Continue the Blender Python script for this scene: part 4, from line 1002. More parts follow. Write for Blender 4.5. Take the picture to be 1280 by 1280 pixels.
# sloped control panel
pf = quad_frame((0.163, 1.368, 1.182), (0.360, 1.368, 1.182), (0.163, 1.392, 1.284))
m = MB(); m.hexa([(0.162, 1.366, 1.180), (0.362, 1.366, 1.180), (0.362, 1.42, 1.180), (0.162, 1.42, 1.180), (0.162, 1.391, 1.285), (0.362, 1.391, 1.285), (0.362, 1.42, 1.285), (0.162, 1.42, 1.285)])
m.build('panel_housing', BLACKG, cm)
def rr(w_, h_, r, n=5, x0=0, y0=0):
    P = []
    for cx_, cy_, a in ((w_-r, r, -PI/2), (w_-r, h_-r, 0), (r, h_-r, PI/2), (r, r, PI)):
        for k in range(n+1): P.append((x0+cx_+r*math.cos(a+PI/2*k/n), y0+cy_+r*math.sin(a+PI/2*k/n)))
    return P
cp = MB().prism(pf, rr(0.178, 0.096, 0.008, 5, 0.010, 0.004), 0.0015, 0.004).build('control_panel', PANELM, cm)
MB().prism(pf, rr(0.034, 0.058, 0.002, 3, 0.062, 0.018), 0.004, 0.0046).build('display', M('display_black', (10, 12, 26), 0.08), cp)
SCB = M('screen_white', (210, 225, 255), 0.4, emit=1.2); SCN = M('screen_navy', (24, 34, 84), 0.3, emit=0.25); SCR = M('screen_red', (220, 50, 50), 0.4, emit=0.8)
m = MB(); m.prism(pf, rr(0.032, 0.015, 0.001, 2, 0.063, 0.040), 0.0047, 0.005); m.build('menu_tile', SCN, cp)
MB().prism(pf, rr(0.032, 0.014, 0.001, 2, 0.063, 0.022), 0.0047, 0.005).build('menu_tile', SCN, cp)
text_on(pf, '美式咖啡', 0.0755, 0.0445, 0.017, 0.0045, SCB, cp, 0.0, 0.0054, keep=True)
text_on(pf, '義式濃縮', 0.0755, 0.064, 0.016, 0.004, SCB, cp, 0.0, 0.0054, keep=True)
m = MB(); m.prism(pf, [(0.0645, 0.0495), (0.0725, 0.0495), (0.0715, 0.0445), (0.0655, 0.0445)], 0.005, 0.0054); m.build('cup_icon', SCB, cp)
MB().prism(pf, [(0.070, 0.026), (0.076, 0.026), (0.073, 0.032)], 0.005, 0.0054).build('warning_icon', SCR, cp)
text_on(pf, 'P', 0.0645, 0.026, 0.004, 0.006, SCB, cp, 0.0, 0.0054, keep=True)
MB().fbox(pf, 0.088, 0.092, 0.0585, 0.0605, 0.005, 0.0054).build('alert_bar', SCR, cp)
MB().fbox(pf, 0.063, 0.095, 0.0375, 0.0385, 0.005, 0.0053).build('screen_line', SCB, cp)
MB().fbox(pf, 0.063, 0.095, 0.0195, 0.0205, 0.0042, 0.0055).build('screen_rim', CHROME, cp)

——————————

Requirements >> Output all of the material exactly as written.

Response to the task >>
Continue the Blender Python script for this scene: part 4, from line 1002. More parts follow. Write for Blender 4.5. Take the picture to be 1280 by 1280 pixels.
# sloped control panel
pf = quad_frame((0.163, 1.368, 1.182), (0.360, 1.368, 1.182), (0.163, 1.392, 1.284))
m = MB(); m.hexa([(0.162, 1.366, 1.180), (0.362, 1.366, 1.180), (0.362, 1.42, 1.180), (0.162, 1.42, 1.180), (0.162, 1.391, 1.285), (0.362, 1.391, 1.285), (0.362, 1.42, 1.285), (0.162, 1.42, 1.285)])
m.build('panel_housing', BLACKG, cm)
def rr(w_, h_, r, n=5, x0=0, y0=0):
    P = []
    for cx_, cy_, a in ((w_-r, r, -PI/2), (w_-r, h_-r, 0), (r, h_-r, PI/2), (r, r, PI)):
        for k in range(n+1): P.append((x0+cx_+r*math.cos(a+PI/2*k/n), y0+cy_+r*math.sin(a+PI/2*k/n)))
    return P
cp = MB().prism(pf, rr(0.178, 0.096, 0.008, 5, 0.010, 0.004), 0.0015, 0.004).build('control_panel', PANELM, cm)
MB().prism(pf, rr(0.034, 0.058, 0.002, 3, 0.062, 0.018), 0.004, 0.0046).build('display', M('display_black', (10, 12, 26), 0.08), cp)
SCB = M('screen_white', (210, 225, 255), 0.4, emit=1.2); SCN = M('screen_navy', (24, 34, 84), 0.3, emit=0.25); SCR = M('screen_red', (220, 50, 50), 0.4, emit=0.8)
m = MB(); m.prism(pf, rr(0.032, 0.015, 0.001, 2, 0.063, 0.040), 0.0047, 0.005); m.build('menu_tile', SCN, cp)
MB().prism(pf, rr(0.032, 0.014, 0.001, 2, 0.063, 0.022), 0.0047, 0.005).build('menu_tile', SCN, cp)
text_on(pf, '美式咖啡', 0.0755, 0.0445, 0.017, 0.0045, SCB, cp, 0.0, 0.0054, keep=True)
text_on(pf, '義式濃縮', 0.0755, 0.064, 0.016, 0.004, SCB, cp, 0.0, 0.0054, keep=True)
m = MB(); m.prism(pf, [(0.0645, 0.0495), (0.0725, 0.0495), (0.0715, 0.0445), (0.0655, 0.0445)], 0.005, 0.0054); m.build('cup_icon', SCB, cp)
MB().prism(pf, [(0.070, 0.026), (0.076, 0.026), (0.073, 0.032)], 0.005, 0.0054).build('warning_icon', SCR, cp)
text_on(pf, 'P', 0.0645, 0.026, 0.004, 0.006, SCB, cp, 0.0, 0.0054, keep=True)
MB().fbox(pf, 0.088, 0.092, 0.0585, 0.0605, 0.005, 0.0054).build('alert_bar', SCR, cp)
MB().fbox(pf, 0.063, 0.095, 0.0375, 0.0385, 0.005, 0.0053).build('screen_line', SCB, cp)
MB().fbox(pf, 0.063, 0.095, 0.0195, 0.0205, 0.0042, 0.0055).build('screen_rim', CHROME, cp)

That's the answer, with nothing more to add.